Wordpress business site hosting / maintenance questions
June 2, 2020 10:45 AM   Subscribe

The small company I work for has a Wordpress website which is hosted/maintained by an individual. This person is unresponsive whenever we have questions or issues. Should we move to another site hosting / maintenance company, or should we just find our own hosting service and manage this ourselves?

We contracted with a company several years ago to build our business site. It's about 10 static pages built on Wordpress. We were paying ~$75/mo to the same company to manage the hosting, maintenace & backups. A few years ago this company sold off the web division to another individual who now provides that service.

We have some issues with this individual, and wondering if the service he provides is worth the $75/mo, or if we should change companies, or even tackle this internally. When we have problems or questions about the site, it typically takes 7 days or more of consistent emails and phone calls to get a response. I also noticed recently that some of the plugins running on the site were significantly outdated (12mos + since last update). I'm not sure he's actually providing any service for us other than being a middle-man between us and a hosting company.

Is transferring the hosting and managing backups something that we can easily do ourselves? Or is this something still best left to a 3rd party? What should we expect to pay for a service like this - and should we find someone local again, or go with someone reputable and established online?

One potential kicker to this question is we're talking about building an ecommerce shop on a subdomain using WooCommerce at some point in the near future. We would do this ourselves internally (the current guy quoted us $4k to help set it up!), but it might be nice to have some support for that when we start the project.

Thanks for your input!
posted by pilibeen to Computers & Internet (3 answers total) 1 user marked this as a favorite
 
If you have seriously outdated WP plugins on your site then it's just begging to be compromised. $75 a month is not a lot to provide full service hosting, but it doesn't sound like you're getting full service. You're getting reluctant half-assed service, and that's no good.

Moving a WordPress site from host A to host B is easy, assuming you have admin access and shell access to the system so you can tarball the db and files to move elsewhere. I'm also assuming you own your domain but will need to point DNS records at the new site, but that's not particularly hard either.

It sounds like you'd be fine with an account on WPEngine for like $25 a month. Can't speak to the WooCommerce question specifically but for the love of all that's holy - don't look to someone who doesn't apply WP updates on the regular to handle anything related to e-commerce.
posted by jzb at 11:44 AM on June 2, 2020


Definitely leave. I’d recommend another freelancer or maybe a small agency that will be better about following up. The premium Wordpress hosts are also pretty good if you want to DIY, but it sounds like your organization might not be good at staying on top of the site either, and just as you shouldn’t expect his behavior to change, you probably shouldn’t expect your organization to suddenly become better at this.

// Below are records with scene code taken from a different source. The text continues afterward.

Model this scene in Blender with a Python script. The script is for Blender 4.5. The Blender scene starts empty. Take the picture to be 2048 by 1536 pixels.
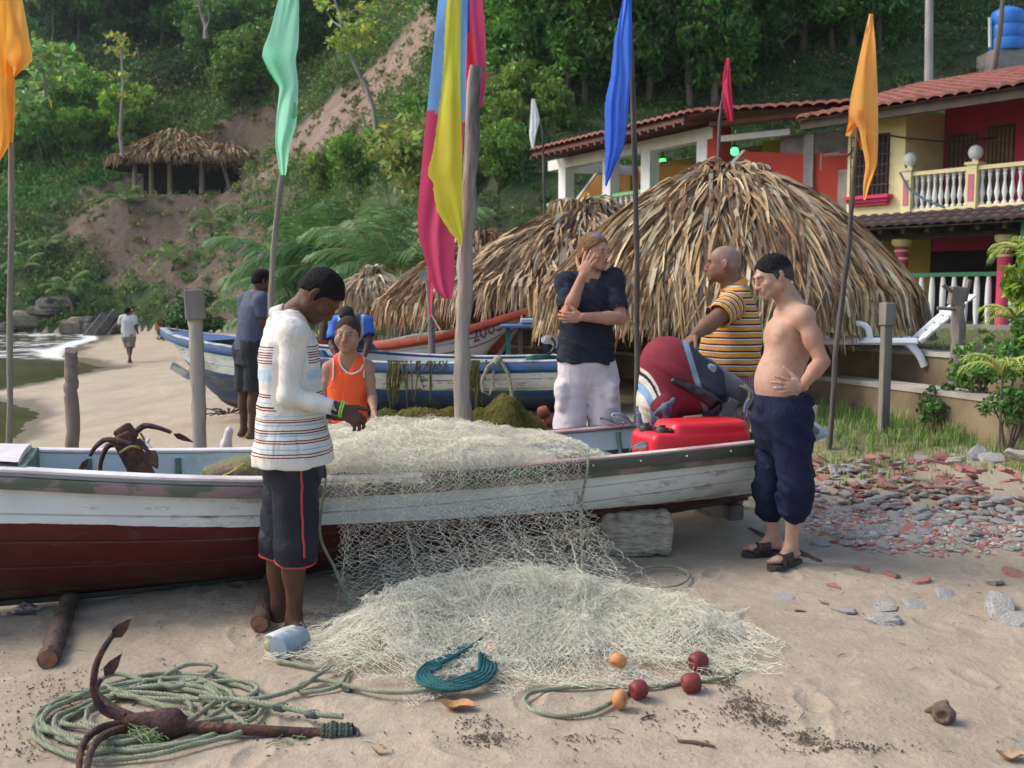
import bpy, math, random
import numpy as np
from mathutils import Vector, Matrix
PI = math.pi
rng = np.random.default_rng(7)
random.seed(7)
SC = bpy.context.scene
COL = SC.collection
# ------------------------------------------------------------------ camera
FPX = 2050.0; CAMH = 1.57
PITCH = math.atan((768 - 590) / FPX)
cam_d = bpy.data.cameras.new('camera'); cam = bpy.data.objects.new('camera', cam_d); COL.objects.link(cam)
cam.location = (0, 0, CAMH); cam.rotation_euler = (PI / 2 - PITCH, 0, 0)
cam_d.sensor_width = 36; cam_d.lens = 36 * FPX / 2048
cam_d.clip_start = .1; cam_d.clip_end = 1000
cam_d.dof.use_dof = True; cam_d.dof.focus_distance = 5.4; cam_d.dof.aperture_fstop = 4.0
SC.camera = cam
_c, _s = math.cos(PITCH), math.sin(PITCH)
def ray(px, py):
 u = (px - 1024) / FPX; v = (768 - py) / FPX
 return Vector((u, _c + v * _s, -_s + v * _c))
def P(px, py, Y):
 d = ray(px, py); t = Y / d.y
 return Vector((d.x * t, Y, CAMH + d.z * t))
def lerp(a, b, t): return a + (b - a) * t
def sm(x, a, b):
 t = np.clip((np.asarray(x, float) - a) / (b - a), 0, 1); return t * t * (3 - 2 * t)
# ------------------------------------------------------------------ noise
def _hash(ix, iy, iz, seed):
 n = (ix.astype(np.int64) * 374761393 + iy.astype(np.int64) * 668265263 + iz.astype(np.int64) * 2147483647 + seed * 974634777) & 0xffffffff
 n = ((n ^ (n >> 13)) * 1274126177) & 0xffffffff
 n = ((n ^ (n >> 15)) * 2246822519) & 0xffffffff
 return ((n ^ (n >> 16)) & 0xffff) / 65535.0
def vnoise(p, seed=0):
 """value noise in [-1,1]; p (...,3)"""
 p = np.asarray(p, float); i = np.floor(p).astype(np.int64); f = p - i; f = f * f * (3 - 2 * f)
 x, y, z = i[..., 0], i[..., 1], i[..., 2]; fx, fy, fz = f[..., 0], f[..., 1], f[..., 2]
 def h(a, b, c): return _hash(x + a, y + b, z + c, seed)
 c00 = h(0,0,0)*(1-fx)+h(1,0,0)*fx; c10 = h(0,1,0)*(1-fx)+h(1,1,0)*fx
 c01 = h(0,0,1)*(1-fx)+h(1,0,1)*fx; c11 = h(0,1,1)*(1-fx)+h(1,1,1)*fx
 return ((c00*(1-fy)+c10*fy)*(1-fz) + (c01*(1-fy)+c11*fy)*fz) * 2 - 1
def fbm(p, seed=0, o=3):
 p = np.asarray(p, float); r = 0; a = 1.0; t = 0
 for k in range(o): r = r + a * vnoise(p * (2 ** k), seed + k); t += a; a *= .5
 return r / t
def n2(x, y, s=1.0, seed=0, o=3):
 x = np.asarray(x, float); y = np.asarray(y, float)
 return fbm(np.stack([x * s, y * s, np.zeros_like(x + y) + .37 * seed], -1) if x.shape == y.shape else
      np.stack(np.broadcast_arrays(x * s, y * s, .37 * seed), -1), seed, o)
# ------------------------------------------------------------------ mesh builder
class MB:
 def __init__(s): s.V = []; s.Fq = []; s.Ft = []; s.Fn = []; s.C = []; s.n = 0; s.M = []; s.m = 0
 def add(s, V, F, col=(1, 1, 1)):
  V = np.asarray(V, float).reshape(-1, 3); b = s.n
  s.V.append(V); s.n += len(V)
  c = np.asarray(col, float)
  s.C.append(np.broadcast_to(c[..., :3], (len(V), 3)) if c.ndim == 1 else c)
  if isinstance(F, np.ndarray):
   (s.Fq if F.shape[1] == 4 else s.Ft).append(F + b)
  else:
   for f in F:
    f = [i + b for i in f]
    if len(f) == 4: s.Fq.append(np.array([f]))
    elif len(f) == 3: s.Ft.append(np.array([f]))
    else: s.Fn.append(f)
  return b
 def box(s, c, size, rot=None, col=(1, 1, 1), taper=1.0, bev=0.0):
  hx, hy, hz = [a / 2 for a in size]; R = rot if rot is not None else Matrix.Identity(3)
  c = Vector(c)
  if bev <= 0:
   V = [c + R @ Vector((x * hx * (taper if z > 0 else 1), y * hy * (taper if z > 0 else 1), z * hz)) for z in (-1, 1) for y in (-1, 1) for x in (-1, 1)]
   s.add([tuple(v) for v in V], [(0,2,3,1),(4,5,7,6),(0,1,5,4),(2,6,7,3),(0,4,6,2),(1,3,7,5)], col); return
  b = min(bev, hx * .9, hy * .9, hz * .9)
  def loop(z, ins):
   x0 = hx - ins; y0 = hy - ins; q = b * .6 if ins == 0 else b * .6
   return [(x0-q, -y0, z), (x0, -y0+q, z), (x0, y0-q, z), (x0-q, y0, z), (-x0+q, y0, z), (-x0, y0-q, z), (-x0, -y0+q, z), (-x0+q, -y0, z)]
  L = [loop(-hz, b * .7), loop(-hz + b * .7, 0), loop(hz - b * .7, 0), loop(hz, b * .7)]
  V = [c + R @ Vector(((p[0]) * lerp(1, taper, (p[2] + hz) / (2 * hz)), p[1] * lerp(1, taper, (p[2] + hz) / (2 * hz)), p[2])) for l in L for p in l]
  F = [tuple(range(7, -1, -1)), tuple(range(24, 32))]
  for k in range(3):
   for i in range(8): j = (i + 1) % 8; F.append((k*8+i, k*8+j, k*8+8+j, k*8+8+i))
  s.add([tuple(v) for v in V], F, col)
 def tube(s, pts, rad, n=8, cap=True, col=(1, 1, 1), flat=1.0, jit=0.0, twist=0.0):
  """tube along points; rad scalar/list"""
  pts = np.array([tuple(p) for p in pts], float); m = len(pts)
  r = np.broadcast_to(np.asarray(rad, float), (m,))
  T = np.gradient(pts, axis=0); T /= np.linalg.norm(T, axis=1)[:, None] + 1e-12
  u = np.array([0, 0, 1.0]) if abs(T[0][2]) < .9 else np.array([1.0, 0, 0])
  U = []
  for t in T:
   u = u - t * np.dot(u, t); u /= np.linalg.norm(u) + 1e-12; U.append(u)
  U = np.array(U); W = np.cross(T, U)
  a = np.arange(n) * 2 * PI / n
  A = a[None, :] + twist * np.arange(m)[:, None]
  rr = r[:, None] * (1 + (jit * rng.standard_normal((m, n)) if jit else 0))
  V = pts[:, None] + rr[..., None] * (np.cos(A)[..., None] * U[:, None] + flat * np.sin(A)[..., None] * W[:, None])
  V = V.reshape(-1, 3)
  i = np.arange(m - 1)[:, None] * n + np.arange(n)[None]; j = np.arange(m - 1)[:, None] * n + (np.arange(n)[None] + 1) % n
  F = np.stack([i, j, j + n, i + n], -1).reshape(-1, 4)
  c = np.asarray(col, float)
  if c.ndim == 2: c = np.repeat(c, n, 0)
  b = s.add(V, F, c)
  if cap: s.Fn.append([b + k for k in range(n - 1, -1, -1)]); s.Fn.append([b + (m - 1) * n + k for k in range(n)])
 def lathe(s, prof, loc=(0, 0, 0), n=16, rot=None, col=(1, 1, 1), sx=1, sy=1):
  """prof [(r,z)]"""
  V = []; R = rot if rot is not None else Matrix.Identity(3); loc = Vector(loc)
  for r, z in prof:
   for k in range(n):
    a = k * 2 * PI / n; V.append(tuple(loc + R @ Vector((r * math.cos(a) * sx, r * math.sin(a) * sy, z))))
  m = len(prof); F = []
  for i in range(m - 1):
   for k in range(n): j = (k + 1) % n; F.append((i*n+k, i*n+j, (i+1)*n+j, (i+1)*n+k))
  F.append(tuple(range(n - 1, -1, -1))); F.append(tuple((m-1)*n+k for k in range(n)))
  s.add(V, F, col)
 def grid(s, V, col=(1, 1, 1), wrap=False):
  V = np.asarray(V, float); a, b = V.shape[:2]
  i = np.arange(a - 1)[:, None] * b + np.arange(b - 1 if not wrap else b)[None]
  j = np.arange(a - 1)[:, None] * b + (np.arange(b - 1 if not wrap else b)[None] + 1) % b
  F = np.stack([i, j, j + b, i + b], -1).reshape(-1, 4)
  c = np.asarray(col, float)
  s.add(V.reshape(-1, 3), F, c.reshape(-1, 3) if c.ndim == 3 else c)
 def blob(s, c, r, seed=0, n=12, rough=.25, freq=1.5, R=None, col=(1, 1, 1), flatb=None, facet=False):
  """noisy ellipsoid"""
  m = max(6, n // 2 + 2)
  th = np.linspace(0, PI, m); ph = np.arange(n) * 2 * PI / n
  D = np.stack([np.sin(th)[:, None] * np.cos(ph), np.sin(th)[:, None] * np.sin(ph), np.cos(th)[:, None] + 0 * ph], -1)
  k = 1 + rough * fbm(D * freq + seed * 7.13, seed, 3)
  V = D * k[..., None]
  if facet: V = np.sign(V) * np.abs(V) ** .75
  V = V * np.asarray(r, float)
  if flatb is not None: V[..., 2] = np.maximum(V[..., 2], flatb)
  if R is not None: V = V @ np.array(R).T
  s.grid(V + np.asarray(c, float), col, wrap=True)
 def empty(s): return s.n == 0
 def mesh(s, name, smooth=True, off=(0, 0, 0)):
  V = np.concatenate(s.V) - np.asarray(off, float); C = np.concatenate(s.C)
  Q = np.concatenate(s.Fq) if s.Fq else np.zeros((0, 4), int); T = np.concatenate(s.Ft) if s.Ft else np.zeros((0, 3), int)
  N = [np.array(f) for f in s.Fn]
  li = np.concatenate([Q.ravel(), T.ravel()] + N).astype(np.int32)
  tot = np.concatenate([np.full(len(Q), 4), np.full(len(T), 3), np.array([len(f) for f in N], int)]).astype(np.int32)
  st = np.concatenate([[0], np.cumsum(tot)[:-1]]).astype(np.int32)
  me = bpy.data.meshes.new(name)
  me.vertices.add(len(V)); me.vertices.foreach_set('co', V.astype(np.float32).ravel())
  me.loops.add(len(li)); me.loops.foreach_set('vertex_index', li)
  me.polygons.add(len(tot)); me.polygons.foreach_set('loop_start', st); me.polygons.foreach_set('loop_total', tot)
  me.polygons.foreach_set('use_smooth', np.full(len(tot), bool(smooth)))
  at = me.color_attributes.new('Col', 'FLOAT_COLOR', 'POINT')
  at.data.foreach_set('color', np.concatenate([C, np.ones((len(C), 1))], 1).astype(np.float32).ravel())
  me.update(calc_edges=True); me.validate()
  return me
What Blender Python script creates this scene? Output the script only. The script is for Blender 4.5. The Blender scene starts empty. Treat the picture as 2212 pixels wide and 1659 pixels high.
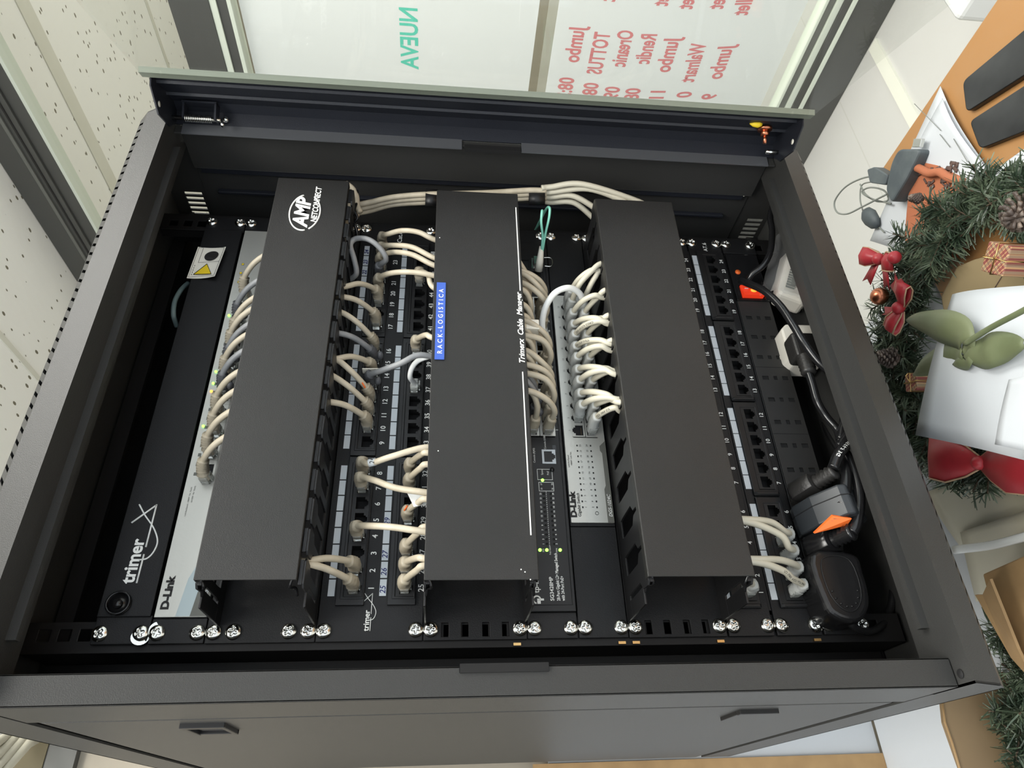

$4k is a reasonable quote for e-commerce setup, by the way. Not at all excessive. I still wouldn’t give it to him because you’ll have the same issues, either during the initial build or later on when you need someone who understands the site to jump in quickly to troubleshoot.
posted by michaelh at 12:37 PM on June 2, 2020


Also, if you move to a premium Wordpress host, they all have their own migration tools that should work fine. Otherwise, take a look at the Duplicator plugin. I’m very comfortable with shell, databases, etc, but I prefer those methods.